Besides, the anti-Japan feelings in postwar South Korea were purposefully promoted by consecutive governments through anti-Japan education. Present-day South Koreans seems to recognize already that the anti-Japan sentiment was partly brought about by the anti-Japan education. They are now at the stage where they must get rid of anti-Japan feelings for the sake of the honor of South Korea.

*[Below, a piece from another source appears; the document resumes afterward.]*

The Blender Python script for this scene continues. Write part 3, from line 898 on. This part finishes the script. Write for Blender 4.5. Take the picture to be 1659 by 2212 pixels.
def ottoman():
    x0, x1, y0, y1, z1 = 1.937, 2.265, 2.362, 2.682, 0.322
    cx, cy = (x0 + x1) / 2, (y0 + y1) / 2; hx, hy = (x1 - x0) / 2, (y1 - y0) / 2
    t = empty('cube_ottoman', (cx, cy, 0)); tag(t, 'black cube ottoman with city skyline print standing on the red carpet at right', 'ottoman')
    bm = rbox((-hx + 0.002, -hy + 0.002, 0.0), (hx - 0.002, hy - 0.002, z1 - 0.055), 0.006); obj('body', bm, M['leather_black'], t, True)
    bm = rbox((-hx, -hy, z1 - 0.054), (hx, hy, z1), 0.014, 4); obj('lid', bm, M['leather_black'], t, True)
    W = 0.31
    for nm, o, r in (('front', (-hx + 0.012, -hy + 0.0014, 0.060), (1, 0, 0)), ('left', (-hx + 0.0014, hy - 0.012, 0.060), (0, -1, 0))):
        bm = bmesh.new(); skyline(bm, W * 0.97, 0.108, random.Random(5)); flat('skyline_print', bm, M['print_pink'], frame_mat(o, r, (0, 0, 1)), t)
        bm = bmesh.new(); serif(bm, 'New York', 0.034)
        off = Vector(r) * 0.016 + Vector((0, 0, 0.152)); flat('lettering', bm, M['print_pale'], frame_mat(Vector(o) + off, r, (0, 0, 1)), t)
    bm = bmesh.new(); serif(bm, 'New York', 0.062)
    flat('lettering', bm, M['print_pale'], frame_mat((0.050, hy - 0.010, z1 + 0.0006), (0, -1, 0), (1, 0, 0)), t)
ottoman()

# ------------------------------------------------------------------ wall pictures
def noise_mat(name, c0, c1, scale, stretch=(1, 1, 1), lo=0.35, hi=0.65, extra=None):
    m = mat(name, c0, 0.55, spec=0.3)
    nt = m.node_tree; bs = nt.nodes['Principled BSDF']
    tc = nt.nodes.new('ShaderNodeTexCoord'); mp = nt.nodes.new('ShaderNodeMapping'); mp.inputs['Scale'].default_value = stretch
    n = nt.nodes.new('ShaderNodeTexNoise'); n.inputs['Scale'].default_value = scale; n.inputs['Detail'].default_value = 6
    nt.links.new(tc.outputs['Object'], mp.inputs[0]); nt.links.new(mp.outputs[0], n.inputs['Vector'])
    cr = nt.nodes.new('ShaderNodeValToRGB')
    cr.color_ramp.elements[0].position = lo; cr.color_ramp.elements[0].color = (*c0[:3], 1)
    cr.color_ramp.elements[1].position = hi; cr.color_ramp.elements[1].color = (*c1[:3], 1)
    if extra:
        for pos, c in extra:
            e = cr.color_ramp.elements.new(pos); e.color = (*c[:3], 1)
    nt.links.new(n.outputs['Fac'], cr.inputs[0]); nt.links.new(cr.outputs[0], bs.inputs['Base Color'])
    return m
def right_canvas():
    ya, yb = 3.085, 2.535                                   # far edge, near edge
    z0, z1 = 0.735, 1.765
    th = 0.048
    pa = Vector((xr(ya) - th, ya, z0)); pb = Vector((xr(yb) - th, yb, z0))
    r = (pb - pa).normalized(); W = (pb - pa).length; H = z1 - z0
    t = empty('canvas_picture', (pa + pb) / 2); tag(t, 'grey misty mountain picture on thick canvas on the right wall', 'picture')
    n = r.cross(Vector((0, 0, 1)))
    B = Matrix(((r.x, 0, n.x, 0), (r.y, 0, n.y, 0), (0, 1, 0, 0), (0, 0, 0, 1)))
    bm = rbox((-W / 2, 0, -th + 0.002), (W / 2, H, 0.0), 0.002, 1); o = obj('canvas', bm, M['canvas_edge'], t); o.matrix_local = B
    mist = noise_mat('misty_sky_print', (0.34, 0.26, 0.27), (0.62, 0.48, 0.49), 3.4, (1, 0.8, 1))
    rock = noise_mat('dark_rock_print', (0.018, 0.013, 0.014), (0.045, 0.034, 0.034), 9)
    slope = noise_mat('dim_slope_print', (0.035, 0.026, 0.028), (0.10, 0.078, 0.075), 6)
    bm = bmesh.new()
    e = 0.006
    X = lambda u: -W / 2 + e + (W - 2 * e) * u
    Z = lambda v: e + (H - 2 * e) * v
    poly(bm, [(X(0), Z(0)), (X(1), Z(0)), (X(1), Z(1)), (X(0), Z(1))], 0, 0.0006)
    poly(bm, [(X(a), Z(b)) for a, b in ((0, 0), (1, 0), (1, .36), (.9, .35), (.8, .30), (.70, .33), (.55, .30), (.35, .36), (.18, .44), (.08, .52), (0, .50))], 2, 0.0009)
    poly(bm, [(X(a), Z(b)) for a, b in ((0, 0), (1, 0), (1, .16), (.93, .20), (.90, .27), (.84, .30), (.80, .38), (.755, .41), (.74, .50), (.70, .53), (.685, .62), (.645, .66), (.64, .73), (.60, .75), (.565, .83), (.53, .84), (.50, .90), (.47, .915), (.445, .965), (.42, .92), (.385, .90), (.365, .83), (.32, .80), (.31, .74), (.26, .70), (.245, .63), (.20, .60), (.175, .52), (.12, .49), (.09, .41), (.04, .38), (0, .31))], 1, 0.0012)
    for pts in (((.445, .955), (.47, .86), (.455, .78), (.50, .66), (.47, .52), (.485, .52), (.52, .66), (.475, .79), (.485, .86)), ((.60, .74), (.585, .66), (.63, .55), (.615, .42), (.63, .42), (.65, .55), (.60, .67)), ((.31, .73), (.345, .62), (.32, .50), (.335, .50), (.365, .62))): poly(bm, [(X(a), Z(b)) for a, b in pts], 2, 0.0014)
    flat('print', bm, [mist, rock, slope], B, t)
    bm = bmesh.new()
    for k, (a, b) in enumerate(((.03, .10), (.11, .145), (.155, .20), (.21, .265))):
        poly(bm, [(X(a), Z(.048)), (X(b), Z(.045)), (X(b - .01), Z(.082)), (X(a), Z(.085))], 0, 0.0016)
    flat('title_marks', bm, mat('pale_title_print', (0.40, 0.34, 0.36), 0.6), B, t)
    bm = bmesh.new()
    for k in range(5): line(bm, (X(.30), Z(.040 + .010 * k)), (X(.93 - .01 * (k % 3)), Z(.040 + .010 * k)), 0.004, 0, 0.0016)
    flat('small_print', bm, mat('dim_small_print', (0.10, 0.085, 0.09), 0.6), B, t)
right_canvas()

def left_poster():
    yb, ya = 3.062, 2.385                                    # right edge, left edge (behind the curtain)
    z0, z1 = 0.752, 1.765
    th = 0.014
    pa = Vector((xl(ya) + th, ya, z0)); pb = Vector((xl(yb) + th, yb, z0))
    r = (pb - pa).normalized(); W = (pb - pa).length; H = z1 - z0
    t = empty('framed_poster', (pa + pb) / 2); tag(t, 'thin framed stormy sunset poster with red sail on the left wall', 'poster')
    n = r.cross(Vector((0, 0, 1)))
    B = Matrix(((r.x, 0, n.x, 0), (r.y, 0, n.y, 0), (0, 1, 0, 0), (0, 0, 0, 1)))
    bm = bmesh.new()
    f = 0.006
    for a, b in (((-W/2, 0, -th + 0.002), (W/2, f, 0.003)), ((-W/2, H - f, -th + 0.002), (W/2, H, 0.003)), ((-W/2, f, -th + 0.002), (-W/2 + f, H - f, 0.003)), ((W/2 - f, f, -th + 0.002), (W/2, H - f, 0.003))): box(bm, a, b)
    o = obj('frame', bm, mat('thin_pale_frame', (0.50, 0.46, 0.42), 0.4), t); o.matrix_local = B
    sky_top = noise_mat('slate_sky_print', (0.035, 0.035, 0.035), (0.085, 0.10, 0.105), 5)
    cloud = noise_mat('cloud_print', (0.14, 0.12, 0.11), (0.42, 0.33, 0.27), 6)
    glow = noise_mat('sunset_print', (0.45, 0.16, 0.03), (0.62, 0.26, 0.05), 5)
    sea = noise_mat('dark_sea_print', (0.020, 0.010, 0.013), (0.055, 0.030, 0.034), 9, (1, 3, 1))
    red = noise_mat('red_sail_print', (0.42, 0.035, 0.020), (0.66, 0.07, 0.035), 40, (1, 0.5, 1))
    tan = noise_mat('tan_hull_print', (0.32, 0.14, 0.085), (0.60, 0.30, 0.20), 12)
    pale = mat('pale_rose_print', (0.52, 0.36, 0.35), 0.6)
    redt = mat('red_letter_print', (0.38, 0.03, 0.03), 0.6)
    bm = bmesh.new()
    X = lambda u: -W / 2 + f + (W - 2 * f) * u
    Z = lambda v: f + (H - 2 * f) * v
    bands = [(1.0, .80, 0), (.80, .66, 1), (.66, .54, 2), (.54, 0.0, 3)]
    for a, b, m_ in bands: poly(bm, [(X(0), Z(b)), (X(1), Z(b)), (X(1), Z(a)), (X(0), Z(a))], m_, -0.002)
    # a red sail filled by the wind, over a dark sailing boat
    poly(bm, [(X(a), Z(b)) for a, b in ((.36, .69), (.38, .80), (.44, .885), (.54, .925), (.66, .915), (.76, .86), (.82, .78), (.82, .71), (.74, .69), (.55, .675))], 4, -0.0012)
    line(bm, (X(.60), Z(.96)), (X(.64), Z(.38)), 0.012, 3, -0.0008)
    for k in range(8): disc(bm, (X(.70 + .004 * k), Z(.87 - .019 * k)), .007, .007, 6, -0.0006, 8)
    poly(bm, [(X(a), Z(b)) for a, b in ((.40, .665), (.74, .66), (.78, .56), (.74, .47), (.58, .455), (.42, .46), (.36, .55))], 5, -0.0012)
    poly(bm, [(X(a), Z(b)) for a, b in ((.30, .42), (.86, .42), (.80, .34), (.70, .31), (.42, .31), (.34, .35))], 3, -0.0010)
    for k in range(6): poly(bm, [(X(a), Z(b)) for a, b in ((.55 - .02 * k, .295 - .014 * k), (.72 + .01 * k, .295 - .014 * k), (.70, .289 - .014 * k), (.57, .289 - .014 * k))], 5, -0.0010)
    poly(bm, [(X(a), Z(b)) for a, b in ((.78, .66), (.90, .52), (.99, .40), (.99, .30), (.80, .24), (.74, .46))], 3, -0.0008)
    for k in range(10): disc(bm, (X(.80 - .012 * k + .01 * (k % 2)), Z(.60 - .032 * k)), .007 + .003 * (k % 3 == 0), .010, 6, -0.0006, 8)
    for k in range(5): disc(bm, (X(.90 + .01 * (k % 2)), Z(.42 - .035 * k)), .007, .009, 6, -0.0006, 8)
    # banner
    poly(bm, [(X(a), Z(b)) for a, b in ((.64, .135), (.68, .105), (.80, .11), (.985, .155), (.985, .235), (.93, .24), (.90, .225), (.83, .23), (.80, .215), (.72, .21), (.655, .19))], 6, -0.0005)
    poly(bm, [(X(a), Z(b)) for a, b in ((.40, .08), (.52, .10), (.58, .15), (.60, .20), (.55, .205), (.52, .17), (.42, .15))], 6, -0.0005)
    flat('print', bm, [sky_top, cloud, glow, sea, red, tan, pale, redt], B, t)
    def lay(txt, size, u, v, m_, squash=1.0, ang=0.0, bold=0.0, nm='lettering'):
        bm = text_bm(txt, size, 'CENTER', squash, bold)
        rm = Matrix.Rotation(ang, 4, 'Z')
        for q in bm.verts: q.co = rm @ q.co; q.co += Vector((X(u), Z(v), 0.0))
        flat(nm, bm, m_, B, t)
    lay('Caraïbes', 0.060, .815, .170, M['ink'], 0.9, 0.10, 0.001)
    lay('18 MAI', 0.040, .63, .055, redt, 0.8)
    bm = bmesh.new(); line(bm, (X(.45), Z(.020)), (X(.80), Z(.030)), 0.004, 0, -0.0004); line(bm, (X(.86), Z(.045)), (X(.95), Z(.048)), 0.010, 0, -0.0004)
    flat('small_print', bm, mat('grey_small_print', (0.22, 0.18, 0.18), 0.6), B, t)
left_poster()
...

Geopolitically, at present, South Korea is in a position where it has to confront the despotic nuclear powers of North Korea, China and Russia. South Korea, Japan, the United States and Taiwan are in the relationship of mutual assistance as universal democracies. If so, there is no room or time for anti-Japan claims under the current circumstances. At any hint of an anti-Japan movement, Japan must immediately freeze the policy of promoting the Japan-South Korea friendship. It is naturally good for Japan to freeze the friendship at the hint of an anti-Japan action on the part of the Lee Jae-myung administration. It is also indispensable, necessary and good for South Korea and the newly elected Lee Jae-myung. In this way, we can help President Lee Jae-myung become the greatest and best president in Korean history.
What I have said so far is not meant to be a patronizing message from Japan. In Japan, too, the judiciary has become abnormal. The Supreme Court of Japan has deteriorated extremely when it comes to judging ability and competence. I am concerned about the judiciary world in Japan and want to have Japanese Constitution reformed as well.